New Jersey records an average annual auto-insurance rate of $1,459, which is below the national average of $1,529. From 2020 to 2021, rates increased by 3% across the U.S., according to the report.

"I am always happy to see New Jersey bucking the trend when it comes to auto insurance and a decrease in pricing," Christine O'Brien, president of Insurance Council of New Jersey, said in response to the report.

O'Brien noted that auto-insurance reforms put in place by New Jersey in 2003 are still paying dividends, in the way of better rates for drivers and fewer uninsured motorists.
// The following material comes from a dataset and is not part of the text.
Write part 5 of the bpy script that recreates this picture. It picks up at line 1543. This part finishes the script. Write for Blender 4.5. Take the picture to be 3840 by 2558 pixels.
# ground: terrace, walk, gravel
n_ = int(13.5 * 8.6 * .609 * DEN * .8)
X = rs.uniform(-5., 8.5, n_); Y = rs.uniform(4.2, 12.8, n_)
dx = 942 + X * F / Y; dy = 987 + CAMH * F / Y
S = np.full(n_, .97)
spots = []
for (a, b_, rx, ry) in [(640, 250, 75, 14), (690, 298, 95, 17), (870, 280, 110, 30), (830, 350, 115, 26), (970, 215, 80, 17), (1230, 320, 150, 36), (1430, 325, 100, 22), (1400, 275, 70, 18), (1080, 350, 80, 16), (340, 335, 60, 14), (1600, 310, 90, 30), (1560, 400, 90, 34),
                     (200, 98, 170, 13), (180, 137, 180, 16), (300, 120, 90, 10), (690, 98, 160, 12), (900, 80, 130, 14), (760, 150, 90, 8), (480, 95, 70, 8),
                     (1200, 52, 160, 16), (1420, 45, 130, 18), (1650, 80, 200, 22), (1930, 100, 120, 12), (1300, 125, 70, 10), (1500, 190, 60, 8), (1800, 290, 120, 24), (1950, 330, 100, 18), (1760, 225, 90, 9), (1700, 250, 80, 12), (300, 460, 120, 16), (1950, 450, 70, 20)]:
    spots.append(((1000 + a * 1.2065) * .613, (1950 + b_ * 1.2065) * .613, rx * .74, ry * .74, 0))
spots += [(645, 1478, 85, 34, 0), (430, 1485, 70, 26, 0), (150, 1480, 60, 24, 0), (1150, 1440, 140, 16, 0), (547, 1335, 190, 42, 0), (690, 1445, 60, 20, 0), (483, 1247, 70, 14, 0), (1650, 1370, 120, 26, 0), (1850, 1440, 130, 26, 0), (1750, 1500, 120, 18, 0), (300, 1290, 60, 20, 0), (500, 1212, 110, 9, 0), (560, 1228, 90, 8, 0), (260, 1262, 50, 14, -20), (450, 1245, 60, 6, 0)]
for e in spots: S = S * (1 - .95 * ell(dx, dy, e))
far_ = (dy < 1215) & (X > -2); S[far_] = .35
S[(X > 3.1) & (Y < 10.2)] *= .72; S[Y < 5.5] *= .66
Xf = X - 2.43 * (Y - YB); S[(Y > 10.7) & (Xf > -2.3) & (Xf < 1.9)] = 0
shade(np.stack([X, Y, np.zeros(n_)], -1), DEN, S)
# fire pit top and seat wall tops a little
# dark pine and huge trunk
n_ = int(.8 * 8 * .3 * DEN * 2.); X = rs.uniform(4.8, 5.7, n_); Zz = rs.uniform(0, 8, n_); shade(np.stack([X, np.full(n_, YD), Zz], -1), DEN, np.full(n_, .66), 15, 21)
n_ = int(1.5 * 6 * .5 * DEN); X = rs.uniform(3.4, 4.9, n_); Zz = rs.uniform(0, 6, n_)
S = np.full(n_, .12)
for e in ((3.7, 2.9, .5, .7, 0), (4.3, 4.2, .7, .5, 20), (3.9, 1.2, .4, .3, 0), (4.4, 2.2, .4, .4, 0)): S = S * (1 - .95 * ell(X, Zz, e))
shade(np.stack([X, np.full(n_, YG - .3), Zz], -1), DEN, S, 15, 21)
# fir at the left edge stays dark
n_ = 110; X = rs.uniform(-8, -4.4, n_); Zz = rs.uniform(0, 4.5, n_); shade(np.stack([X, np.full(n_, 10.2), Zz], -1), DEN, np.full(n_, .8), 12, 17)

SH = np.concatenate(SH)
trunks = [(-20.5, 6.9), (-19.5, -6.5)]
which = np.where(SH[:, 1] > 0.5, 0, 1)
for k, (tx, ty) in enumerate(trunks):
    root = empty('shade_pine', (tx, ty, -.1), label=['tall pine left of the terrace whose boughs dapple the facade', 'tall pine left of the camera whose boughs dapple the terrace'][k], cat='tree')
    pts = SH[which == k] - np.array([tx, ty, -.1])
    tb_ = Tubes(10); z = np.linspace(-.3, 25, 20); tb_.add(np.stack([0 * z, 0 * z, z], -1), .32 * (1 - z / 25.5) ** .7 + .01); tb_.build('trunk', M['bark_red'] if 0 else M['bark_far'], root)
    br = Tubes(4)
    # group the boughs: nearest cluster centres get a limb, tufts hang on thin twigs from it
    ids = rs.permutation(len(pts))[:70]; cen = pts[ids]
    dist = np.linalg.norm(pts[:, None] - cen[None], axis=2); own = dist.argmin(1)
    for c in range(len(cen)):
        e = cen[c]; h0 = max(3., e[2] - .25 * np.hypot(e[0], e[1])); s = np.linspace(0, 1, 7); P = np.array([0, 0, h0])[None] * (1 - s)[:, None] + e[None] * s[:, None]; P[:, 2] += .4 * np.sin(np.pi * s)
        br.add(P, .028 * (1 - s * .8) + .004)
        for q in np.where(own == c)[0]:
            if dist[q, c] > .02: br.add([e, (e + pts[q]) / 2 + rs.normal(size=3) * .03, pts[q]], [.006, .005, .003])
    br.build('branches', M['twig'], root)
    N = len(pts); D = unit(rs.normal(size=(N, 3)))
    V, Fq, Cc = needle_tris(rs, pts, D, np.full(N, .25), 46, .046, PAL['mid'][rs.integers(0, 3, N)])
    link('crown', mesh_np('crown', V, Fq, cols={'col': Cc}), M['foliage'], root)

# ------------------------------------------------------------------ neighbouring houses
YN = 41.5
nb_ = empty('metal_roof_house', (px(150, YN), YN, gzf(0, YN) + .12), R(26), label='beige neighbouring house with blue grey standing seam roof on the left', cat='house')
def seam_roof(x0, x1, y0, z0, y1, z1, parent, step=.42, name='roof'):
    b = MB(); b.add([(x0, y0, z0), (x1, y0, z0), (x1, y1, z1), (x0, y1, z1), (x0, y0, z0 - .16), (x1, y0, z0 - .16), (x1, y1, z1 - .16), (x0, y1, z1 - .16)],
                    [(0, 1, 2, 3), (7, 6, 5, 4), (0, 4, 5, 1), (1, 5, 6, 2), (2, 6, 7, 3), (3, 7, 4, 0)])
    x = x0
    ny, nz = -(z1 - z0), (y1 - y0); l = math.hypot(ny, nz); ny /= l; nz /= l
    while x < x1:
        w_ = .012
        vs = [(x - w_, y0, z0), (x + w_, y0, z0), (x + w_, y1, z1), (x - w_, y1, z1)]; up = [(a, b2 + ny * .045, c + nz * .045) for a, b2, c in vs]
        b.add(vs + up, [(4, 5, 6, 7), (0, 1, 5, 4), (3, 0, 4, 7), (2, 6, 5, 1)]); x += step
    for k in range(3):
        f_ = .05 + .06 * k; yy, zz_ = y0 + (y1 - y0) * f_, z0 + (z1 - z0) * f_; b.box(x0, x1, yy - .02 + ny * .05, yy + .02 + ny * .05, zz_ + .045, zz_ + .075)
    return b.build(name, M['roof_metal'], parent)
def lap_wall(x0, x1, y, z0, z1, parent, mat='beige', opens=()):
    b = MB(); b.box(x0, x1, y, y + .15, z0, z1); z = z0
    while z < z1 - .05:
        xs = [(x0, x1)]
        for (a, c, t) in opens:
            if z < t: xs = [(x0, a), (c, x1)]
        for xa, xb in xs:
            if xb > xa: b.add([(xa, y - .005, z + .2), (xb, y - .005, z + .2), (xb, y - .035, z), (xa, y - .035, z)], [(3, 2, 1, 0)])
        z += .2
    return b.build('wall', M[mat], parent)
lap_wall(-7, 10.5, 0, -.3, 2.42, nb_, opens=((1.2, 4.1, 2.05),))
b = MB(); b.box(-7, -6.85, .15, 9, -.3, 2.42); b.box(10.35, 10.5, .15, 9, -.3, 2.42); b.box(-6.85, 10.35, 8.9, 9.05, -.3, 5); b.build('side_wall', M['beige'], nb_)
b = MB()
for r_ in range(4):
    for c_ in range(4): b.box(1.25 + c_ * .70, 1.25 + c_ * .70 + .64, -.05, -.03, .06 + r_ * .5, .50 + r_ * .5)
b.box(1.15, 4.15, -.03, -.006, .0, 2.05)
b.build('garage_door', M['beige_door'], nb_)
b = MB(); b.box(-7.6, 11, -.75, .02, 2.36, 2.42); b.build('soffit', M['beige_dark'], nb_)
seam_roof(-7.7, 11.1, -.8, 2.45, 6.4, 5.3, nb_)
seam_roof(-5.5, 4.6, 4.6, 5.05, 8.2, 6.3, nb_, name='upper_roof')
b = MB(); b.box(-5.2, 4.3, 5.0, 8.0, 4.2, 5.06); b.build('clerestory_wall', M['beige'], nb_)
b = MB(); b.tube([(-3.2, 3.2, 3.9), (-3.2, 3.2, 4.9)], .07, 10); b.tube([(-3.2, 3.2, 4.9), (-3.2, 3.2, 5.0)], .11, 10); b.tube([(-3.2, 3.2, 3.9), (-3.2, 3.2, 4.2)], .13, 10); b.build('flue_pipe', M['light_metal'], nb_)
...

"Overall, New Jersey is doing pretty well for a highly, densely populated state, with countless cars, old roadways and infrastructure, on top of everything else," O'Brien said.

The numbers in the report are based on the "average insured" driver, a 30-year-old single male with a 2017 Honda Accord EX.

"Most people think that the Northeast is the most expensive place to live, and for the most part it is ... but yet we can see when there's a good healthy market in place and drivers have choice and they have affordable choices, the Northeast states like New Jersey compete and do very well," she said.

The report from The Zebra found that rates also decreased year-over-year in New York, Pennsylvania, Maryland, Delaware, and Maine, among other states.

"As soon as the number of claims filed increases, so will insurance rates. However, drivers aren’t powerless – to lower rates, practice safe driving behaviors and take every precaution to protect your vehicles from damages caused by extreme weather," said Nicole Beck, head of communications at The Zebra.